Quote from Rehoboth:
House edge is 1% with perfect play for standard blackjack. So if 100,000 hands are played at 1 dollar per hand is played 51,000 to the house 49,000 to the player. But since the the house edge gives back 20% of the 51,000 lost the player gets back 10,200. So that means the players edge goes from -1% to 9.2%
I have no clue why a casino would do this. I guess the hope is a breakdown in play and and a bank roll that can not handle the swings. But with these odds, huge losses for the casino are bound to happen.
Quote from atticus:
All the maths are wrong.
And he martingales, he doesn't even bother with Revere or any simple 10-count. His table limits are $100k, but he's typically betting 5-10k per hand and will marti-party to $100K on the 4th or 5th hand.
Quote from caementarius:
The 20% doesn't make 10,200 losing hands into winners. It just lessens the magnitude of losing hands. If you plotted a curve of likely outcomes after 100,000 hands, you'd have the center below 0. With the 20% sweetener, the distribution would just shift right a bit.

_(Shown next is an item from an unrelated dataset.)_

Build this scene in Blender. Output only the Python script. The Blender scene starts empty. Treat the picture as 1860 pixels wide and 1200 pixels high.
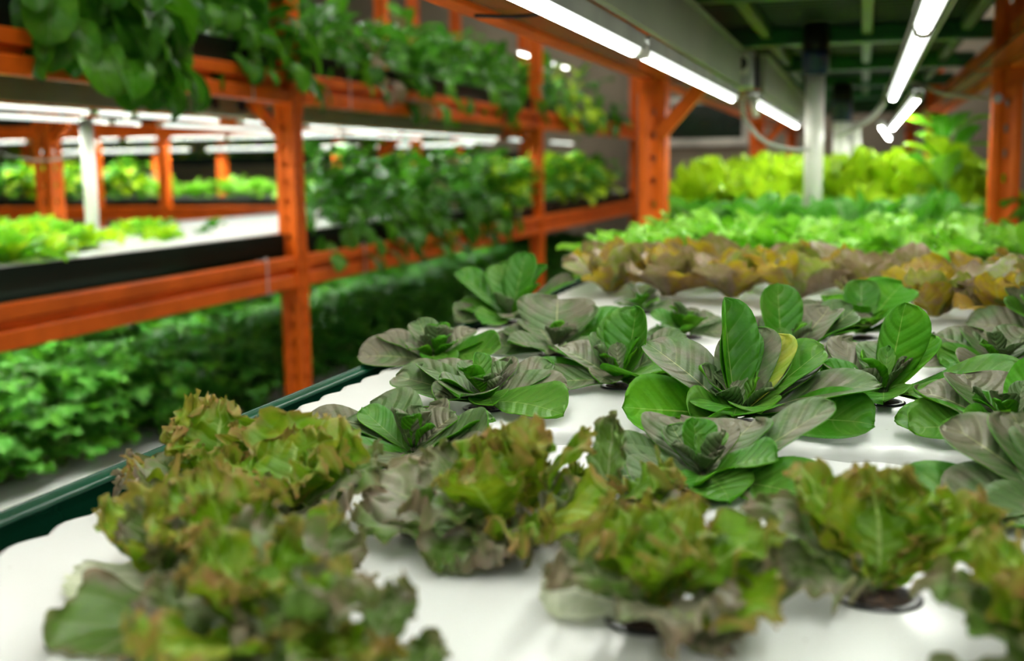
import bpy, math, random
import numpy as np
from mathutils import Matrix, Vector

SC = bpy.context.scene
COL = SC.collection
R = math.radians

# ------------------------------------------------------------------ camera, light, exposure
F_PX = 2100.0
d_ = np.array([638.0, -305.0, F_PX]); d_ /= np.linalg.norm(d_)          # rack direction seen by the lens
n_ = np.array([0.013, 1.0, 0.0]); n_[2] = -(d_[0]*n_[0] + d_[1])/d_[2]; n_ /= np.linalg.norm(n_)
x_ = np.cross(n_, d_)
WC = np.stack([x_, d_, -n_], 1)                                          # world -> (right, down, forward)
cam_d = bpy.data.cameras.new('camera'); cam = bpy.data.objects.new('camera', cam_d); COL.objects.link(cam)
m3 = Matrix([list(WC[0]), list(-WC[1]), list(-WC[2])]).transposed()
cam.matrix_world = Matrix.Translation((0, 0, 1.40)) @ m3.to_4x4()
cam_d.sensor_width = 36.0; cam_d.lens = F_PX/1860.0*36.0; cam_d.clip_start = 0.02
cam_d.dof.use_dof = True; cam_d.dof.focus_distance = 1.27; cam_d.dof.aperture_fstop = 3.6
SC.camera = cam

world = bpy.data.worlds.new('world'); SC.world = world; world.use_nodes = True
world.node_tree.nodes['Background'].inputs[0].default_value = (0.80, 0.88, 0.80, 1)
world.node_tree.nodes['Background'].inputs[1].default_value = 0.12
LED_POWER = 36.0
SC.view_settings.view_transform = 'Standard'; SC.view_settings.look = 'None'
SC.view_settings.gamma = 1.0; SC.view_settings.exposure = 1.30; SC.view_settings.use_curve_mapping = False
SC.cycles.use_denoising = True
SC.cycles.max_bounces = 6; SC.cycles.diffuse_bounces = 4; SC.cycles.glossy_bounces = 2; SC.cycles.transmission_bounces = 4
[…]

However, the probability of losing outcome after 100,000 hands would still be quite high.
Quote from caementarius:
The 20% doesn't make 10,200 losing hands into winners. It just lessens the magnitude of losing hands. If you plotted a curve of likely outcomes after 100,000 hands, you'd have the center below 0. With the 20% sweetener, the distribution would just shift right a bit. However, the probability of losing outcome after 100,000 hands would still be quite high.
Quote from Rehoboth:
If he gets back 20% of his losses, then yes it does. He bets a dollar, loses a dollar, and gets back 20 cents. When he wins a dollar he keeps it.